Northampton’s Winterpills have been around for over a decade now and in that time, they’ve laid down an impressive body of work, stretching the boundaries of pop with their enigmatic lyrics and the harmonic convergence of their vocals. Their latest release, Love Stories, cements their growing reputation as masters of their craft, again stretching convention by writing an album of “love stories” that seems to have one foot in the netherworld. In fact, Love Stories is a frankly dark record, but beautiful to listen to and perfect for the autumn season in which we find ourselves.
Some examples:
The opening track, entitled “Incunabula,” analyses a modern love affair (one assumes) through the conceit of ancient history: “fires are everywhere” but “nothing ever dies.” An incunabula is a type of book common in the early days of printing — the Gutenberg Bible is an example. “It’s so lonely inside love,” sings the lover before walking away, asking only that his love “leave our ruins.”
“Wanderer White” sticks with the gothic theme — our hero is now haunted, not by the ruins of past love but by an actual ghost, who follows him “out of grace.” (I don’t pretend to understand these romances fully and this lyric is as cryptic as any of them.

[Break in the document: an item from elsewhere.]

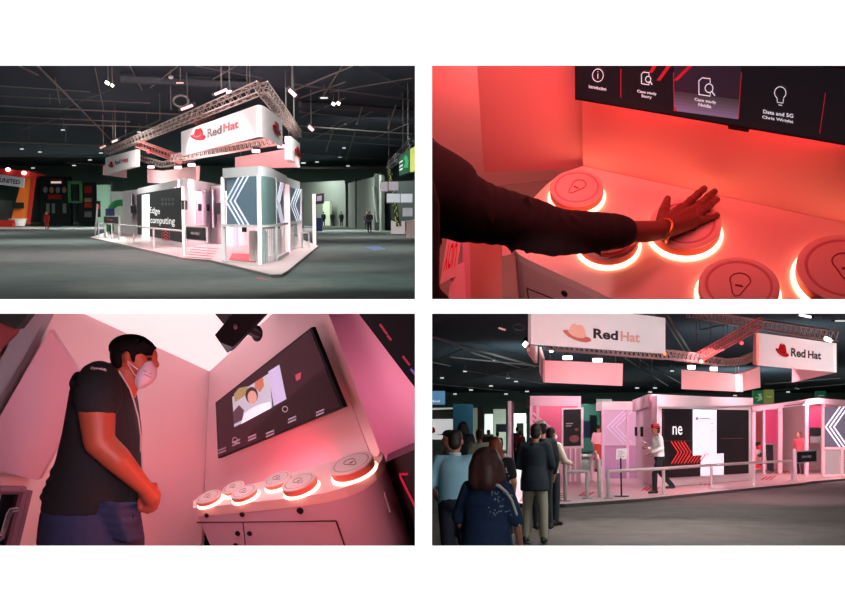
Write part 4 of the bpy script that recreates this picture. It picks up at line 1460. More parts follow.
def button(label, room, u, v, rx, th, rot, group=None, ring=None):
    P = room.g(u, v, CT + th)
    z = (room.M @ P).y
    r = rx * z / F
    base = V((P.x, P.y, CT))
    t = thing('glowing_button', label, 'button', base, group)
    part('light_ring', MB().lathe([(r * .9, .001), (r * 1.05, .001), (r * 1.06, .006), (r * 1.0, .012), (r * .9, .012)], base, 48), ring or ringm, t)
    part('side', MB().lathe([(r * .94, .012), (r * .985, .016), (r * .99, th - .008), (r * .9, th - .006)], base, 48), sidem, t)
    part('cap', MB().lathe([(r * .99, th - .009), (r * .985, th - .003), (r * .95, th), (r * .83, th), (r * .82, th - .002), (r * .76, th - .002), (r * .75, th), (.0, th)], base, 48), bodym, t)
    gr = MB().lathe([(r * .755, th - .0019), (r * .815, th - .0019), (r * .815, th - .001), (r * .755, th - .001)], base, 48)
    part('groove', gr, groove, t)
    m = Matrix.Rotation(rot, 3, 'Z')
    pts = []
    for i in range(13):
        a = R(-35) + R(250) * i / 12
        pts.append((math.cos(a) * .25, .16 + math.sin(a) * .25))
    pts += [(-.1, -.32), (-.02, -.40), (.08, -.34)]
    mk = MB()
    mk.path([base + m @ V((x * r, y * r, th + .001)) for x, y in pts], r * .018, 6, True)
    mk.tube(base + m @ V((-.09 * r, -.03 * r, th + .001)), base + m @ V((.1 * r, -.03 * r, th + .001)), r * .03, n=6)
    part('tab_mark', mk, markm, t)
    return t, base, r, z


BT = []
for (u, v, rx, th, rot, lb) in ((576.5, 187, 27, .05, -.9, 'glowing round button at the far end of the red counter behind the sleeve'), (608, 236, 31, .05, .3, 'glowing round button mostly hidden beneath the black sleeve'),
                                (685.5, 222.5, 35.5, .055, .4, 'glowing round button pressed by the hand'), (739, 285, 40, .05, -.5, 'glowing round button nearest the bottom edge of the red counter'),
                                (846, 267.5, 48, .055, -.2, 'largest glowing round button cut by the right edge of the red counter')):
    BT.append(button(lb, R2, u, v, rx, th, rot))

# wall television
off = nb * .1
A2, B2 = A + off, B + off
tvp = lambda u, v: R2.pl(u, v, A2, B2)
BL, BR_, TR, TL = (575, 99.5), (890, 153.2), (890, 75), (575, 36)
f = Face(tvp(*BL), tvp(*BR_), tvp(*TR), tvp(*TL))


def ab(u, v):
    a = (u - 575) / 315.0
    for _ in range(1):
        vb = 99.5 + 53.7 * a
        vt = 36 + 39 * a
    return a, (vb - v) / (vb - vt)


t = thing('wall_television', 'black wall screen with menu tiles above the red counter', 'television', f.q[0])
part('case', f.slab(MB(), .05), mat('tv case', (20, 20, 24), .6, spec=.2), t, smooth=False)
scr = MB()
fs_ = f.sub(.004, .03, 1, 1, .001)
part('screen', fs_.slab(MB(), .0005), mat('tv screen', (34, 34, 40), .22, emit=.25, ergb=(44, 44, 52)), t, smooth=False)
mb = MB(); f.poly(mb, [ab(736.6, 127.2), ab(757, 130.6), ab(757, 134), ab(737, 130.6)], -.03, .03); part('sensor_bar', mb, blk, t, smooth=False)
mb = MB(); f.poly(mb, [ab(682.3, 111), ab(747.3, 119.6), ab(751, 62), ab(682.3, 58)], .002, .001)
part('menu_tile', mb, mat('tile violet', (62, 58, 80), .3, emit=.25), t, 'lit violet menu tile', smooth=False)
for i in range(6):
    q0, q1 = i / 6, (i + 1) / 6
    mb = MB()
    f.poly(mb, [ab(682.3, 91 + 20 * q1), ab(748.4 - 1.1 * q1, 99.5 + 20 * q1), ab(748.4 - 1.1 * q0, 99.5 + 20 * q0), ab(682.3, 91 + 20 * q0)], .0032, .0006)
    part('tile_glow', mb, mat('tile violet %s' % 'abcdef'[i], tuple(int(70 + (c - 70) * (i + 1) / 6) for c in (142, 134, 176)), .3, emit=.4), t, smooth=False)
rl = mat('tile line red', (190, 30, 50), .4, emit=.6)
for (u0, v0, u1, v1) in ((626, 68, 626, 97), (682, 72, 682.3, 111), (751, 72, 747.6, 119), (831.5, 92, 826, 133)):
    mb = MB()
    f.poly(mb, [ab(u0 - .35, v0), ab(u1 - .35, v1), ab(u1 + .35, v1), ab(u0 + .35, v0)], .004, .0008)
    part('tile_line', mb, rl, t, smooth=False)
mb = MB(); f.rect(mb, *ab(682.3, 110.6), *ab(685, 107.8), .0045, .0008); part('tile_corner', mb, rl, t, smooth=False)
for (u0, u1) in ((660, 656), (676, 664), (700, 682)):
    mb = MB()
    f.poly(mb, [ab(u1, 80 if u1 > 660 else 72), ab(u1 + 4, 80 if u1 > 660 else 72), ab(u0 + 8, 60), ab(u0 + 3, 60)], .003, .0008)
    part('red_slash', mb, rl, t, smooth=False)
wh = mat('icon white', (225, 225, 235), .4, emit=.8)
mb = MB()
def tx(s_, u0, v0, u1, v1):
    a0, b0 = ab(u0, v0)
    a1, b1 = ab(u1, v1)
    c0, d0 = ab(u0, v0)
    # keep the line of writing parallel to the panel
    hgt = abs(ab(u0, v0 - (v0 - v1) - (u1 - u0) * .17)[1] - b0)
    f.text(mb, s_, a0, b0, a1, b0 + hgt, .004, .02)


tx('Introduction', 591, 87, 610, 86.8)
tx('Case study', 643.5, 92.5, 664, 92.4); tx('Story', 648, 97.6, 659, 95.6)
tx('Case study', 703.5, 101.2, 725.5, 101.0); tx('Nvidia', 707.5, 106.2, 720.5, 104.8)
tx('Data and 5G', 772, 113.0, 801, 114.0); tx('Chris Wright', 771, 119.2, 801, 120.2)
part('lettering', mb, wh, t, smooth=False)
mb = MB()
def pln(pts, w, closed=False):
    p3 = [f.at(*ab(u, v), .005) for u, v in pts]
    mb.path(p3, w, 5, closed)


w_ = .0011
pln([(601 + 6 * math.cos(a), 74 + 6.5 * math.sin(a)) for a in [i * PI / 8 for i in range(16)]], w_, True)
pln([(601, 72.5), (601, 77)], w_); pln([(601, 70), (601, 70.8)], w_)
part('icon', mb, wh, t)
mb = MB()
for (cx_, cy_, s_) in ((653, 78, .8), (715, 87, 1.15)):
    pln([(cx_ - 6 * s_, cy_ + 6 * s_), (cx_ - 6 * s_, cy_ - 6 * s_), (cx_ - 3 * s_, cy_ - 8.5 * s_), (cx_ + 4 * s_, cy_ - 7.7 * s_), (cx_ + 4 * s_, cy_ - 4 * s_)], w_ * 1.2)
    pln([(cx_ - 6 * s_, cy_ + 6 * s_), (cx_ + 4 * s_, cy_ + 7.5 * s_), (cx_ + 4 * s_, cy_ + 4 * s_)], w_ * 1.2)
    pln([(cx_ + 3 * s_ + 3.5 * s_ * math.cos(a), cy_ + .5 * s_ + 3.8 * s_ * math.sin(a)) for a in [i * PI / 6 for i in range(12)]], w_ * 1.2, True)
    pln([(cx_ + 5.4 * s_, cy_ + 3.4 * s_), (cx_ + 8 * s_, cy_ + 7 * s_)], w_ * 1.6)
    part('icon', mb, wh, t)
    mb = MB()
pln([(788.7 + 5.5 * math.cos(a), 92 + 6 * math.sin(a)) for a in [R(125) + R(290) * i / 14 for i in range(15)]], w_)
pln([(785.6, 97), (785.9, 101.5), (791.3, 102.3), (791.8, 98)], w_); pln([(787, 104), (790.5, 104.6)], w_)
part('icon', mb, wh, t)

# things below the arm at the far left
def slab2(name, label, cat, pts, dist, m, thick=.04):
    q = [R2.z(u, v, dist) for u, v in pts]
    t = thing(name, label, cat, q[0])
    part('panel', MB().slab(q, thick), m, t, smooth=False)
    return t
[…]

Does it matter that she seduced her friends on their wedding nights? or whether she was dead or alive when she did it?) That said, “Wanderer White” sucks you in — moody, modal, almost medieval but with a killer chorus as Winterpills songs so often do.
Around the middle of the album, the band kicks it into high gear with five knockout tracks in a row. “Freeze Your Light” is my favorite, beautifully written, arranged and sung, with a gorgeous chorus. “New England Deluge” takes it further, a mid-tempo ballad that gradually spirals into a full-on, indie rock outro complete with arbitrary cut-off right before you’re ready for it… “The Swimmers and the Drowned” is a short story set in some fleabag motel that starts out slowly, but rewards you with another great chorus complete with angel choirs chiming resurrection above the human tragedy below.
And on it goes, good song after good song, right through to “Diary, Reconstructed” (“what the hell do you believe”) and “It Will All Come Back To You” (“I made everyone kiss me goodbye”). It’s a rare talent that can present such potentially heavy material with such a light touch. I can’t recommend Love Songs strongly enough.